Retype every entry in its entirety, without alteration.
-- start GIVEN INFORMATION --
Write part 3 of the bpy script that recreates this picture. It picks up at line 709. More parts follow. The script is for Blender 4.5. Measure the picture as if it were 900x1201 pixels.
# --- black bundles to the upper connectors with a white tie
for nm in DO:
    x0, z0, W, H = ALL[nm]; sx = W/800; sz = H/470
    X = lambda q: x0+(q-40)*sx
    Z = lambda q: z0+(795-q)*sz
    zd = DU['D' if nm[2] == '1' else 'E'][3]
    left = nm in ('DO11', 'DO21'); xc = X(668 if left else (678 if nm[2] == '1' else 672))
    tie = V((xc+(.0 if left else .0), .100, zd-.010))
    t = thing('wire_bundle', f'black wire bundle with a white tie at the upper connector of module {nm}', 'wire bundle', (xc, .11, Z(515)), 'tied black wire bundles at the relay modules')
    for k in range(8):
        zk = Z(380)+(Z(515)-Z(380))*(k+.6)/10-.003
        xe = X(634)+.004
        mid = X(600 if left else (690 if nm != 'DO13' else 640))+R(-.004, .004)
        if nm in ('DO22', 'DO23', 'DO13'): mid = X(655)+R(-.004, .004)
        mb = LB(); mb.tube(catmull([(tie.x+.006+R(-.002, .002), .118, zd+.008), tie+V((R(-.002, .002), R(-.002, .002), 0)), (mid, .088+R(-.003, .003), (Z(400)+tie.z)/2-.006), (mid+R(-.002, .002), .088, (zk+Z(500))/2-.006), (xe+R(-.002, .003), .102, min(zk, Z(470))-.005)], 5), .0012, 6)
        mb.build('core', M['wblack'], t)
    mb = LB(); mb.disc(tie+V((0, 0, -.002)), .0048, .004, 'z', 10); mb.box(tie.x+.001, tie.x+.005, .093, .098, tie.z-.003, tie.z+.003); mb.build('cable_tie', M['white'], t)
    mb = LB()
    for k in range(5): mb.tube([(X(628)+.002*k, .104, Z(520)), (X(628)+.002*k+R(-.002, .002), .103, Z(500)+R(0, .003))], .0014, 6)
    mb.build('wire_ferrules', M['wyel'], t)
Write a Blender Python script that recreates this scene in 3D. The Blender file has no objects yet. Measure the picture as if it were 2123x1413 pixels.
-- end GIVEN INFORMATION --
■ OUTPUT OF THE TASK
Write part 3 of the bpy script that recreates this picture. It picks up at line 709. More parts follow. The script is for Blender 4.5. Measure the picture as if it were 900x1201 pixels.
# --- black bundles to the upper connectors with a white tie
for nm in DO:
    x0, z0, W, H = ALL[nm]; sx = W/800; sz = H/470
    X = lambda q: x0+(q-40)*sx
    Z = lambda q: z0+(795-q)*sz
    zd = DU['D' if nm[2] == '1' else 'E'][3]
    left = nm in ('DO11', 'DO21'); xc = X(668 if left else (678 if nm[2] == '1' else 672))
    tie = V((xc+(.0 if left else .0), .100, zd-.010))
    t = thing('wire_bundle', f'black wire bundle with a white tie at the upper connector of module {nm}', 'wire bundle', (xc, .11, Z(515)), 'tied black wire bundles at the relay modules')
    for k in range(8):
        zk = Z(380)+(Z(515)-Z(380))*(k+.6)/10-.003
        xe = X(634)+.004
        mid = X(600 if left else (690 if nm != 'DO13' else 640))+R(-.004, .004)
        if nm in ('DO22', 'DO23', 'DO13'): mid = X(655)+R(-.004, .004)
        mb = LB(); mb.tube(catmull([(tie.x+.006+R(-.002, .002), .118, zd+.008), tie+V((R(-.002, .002), R(-.002, .002), 0)), (mid, .088+R(-.003, .003), (Z(400)+tie.z)/2-.006), (mid+R(-.002, .002), .088, (zk+Z(500))/2-.006), (xe+R(-.002, .003), .102, min(zk, Z(470))-.005)], 5), .0012, 6)
        mb.build('core', M['wblack'], t)
    mb = LB(); mb.disc(tie+V((0, 0, -.002)), .0048, .004, 'z', 10); mb.box(tie.x+.001, tie.x+.005, .093, .098, tie.z-.003, tie.z+.003); mb.build('cable_tie', M['white'], t)
    mb = LB()
    for k in range(5): mb.tube([(X(628)+.002*k, .104, Z(520)), (X(628)+.002*k+R(-.002, .002), .103, Z(500)+R(0, .003))], .0014, 6)
    mb.build('wire_ferrules', M['wyel'], t)
Write a Blender Python script that recreates this scene in 3D. The Blender file has no objects yet. Measure the picture as if it were 2123x1413 pixels.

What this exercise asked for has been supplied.